When the decision was made to move from New York City to Reykjavik I knew I would be faced with the dilemma of limited entertainment options. Relocating to any new environment requires adjusting to a whole new social setting, and to avoid wallowing away in the sea of regret I had to take a look around and really recognize what Iceland had to offer. In order to have a satisfying social life I had to think outside of box and adapt a nomadic perspective. Sometimes we need to adopt the mindset of a temporary wanderer to soak up and appreciate the precious time we have while existing in such a unique place.
The majority of weekend entertainment that Reykjavik’s “downtown” has to offer consists of an available seat or private corner to stand in, an expensive glass of liquid courage and blaring beats vibrating from the speakers of a fairly lavish sound system. Therefore the entertainment portion of the evening is left solely up to the consumer and the magical antidote concocted by the slaving bar tender behind the counter. Henceforth, you find yourself not exactly being entertained, but often being the focal point of the show itself. Even still, weekend after weekend downtown Reykjavik continues to be the busiest place in town where life completely changes her wardrobe after 10 pm.
I, on the other, hand prefer the traditional alternative of being entertained – by professionals who at least appear to be sober while performing their God-given talent. Live jazz music on a random Tuesday night, discovering an authentic new Middle Eastern restaurant with old friends or catching a dynamic play or show that won’t be in town too long are some of the things I miss doing without having to sacrifice a quarter of my salary. Although it is quite unfair to compare New York and Reykjavik in the category of entertainment, I do wish the industry could be more creative in its business ventures when it comes to amusement activities. By the sheer number of bars compared to any other form of late night diversions, it is clear what product is valued most by consumers and commerce alike.
In order to feel entertained in this city, thinking like a tourist is beneficial because you are forced to think of outings that promote an experience to remember, therefore making each event worthwhile and devoid of anything routine and ordinary. When I lived in New York City I used to ask native New Yorkers all the time if they had ever been to the Statue of Liberty, climbed the steps all the way to the top of her crown and looked out over the Hudson River. Most people had the same answer – no, but I live here, so I can go anytime.
Unfortunately after September 11th, that golden opportunity to stand atop Lady Liberty has been taken away and now that memory only exists for the millions of people that have simply “passed through” New York City. Thinking like a tourist gives you the motivation and energy to do things you wouldn’t ordinarily do. However, as a resident we often forget to take advantage of the jewels of our distinctive surroundings and, like many New Yorkers, we miss the boat altogether.
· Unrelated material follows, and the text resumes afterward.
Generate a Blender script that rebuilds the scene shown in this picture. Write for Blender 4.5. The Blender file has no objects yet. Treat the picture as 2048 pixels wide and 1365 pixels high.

Just last week a friend and I visited the National Gallery of Iceland to see the French Expressionist Exhibition. Taking an afternoon to surround oneself with the works of the masters definitely provides a break from the monotony of daily routine. It was a Wednesday afternoon and although the museum was quite empty I felt like a tourist appreciating what the city had to offer. There was also a slight feeling of privilege in taking a moment to value such talent in the midst of work and running errands. Adapting this new perspective in thinking differently about what I do with my time has made life much more interesting and enjoyable. My advice from all this is to take the time to be creative and seize the day before the day ends up seizing you.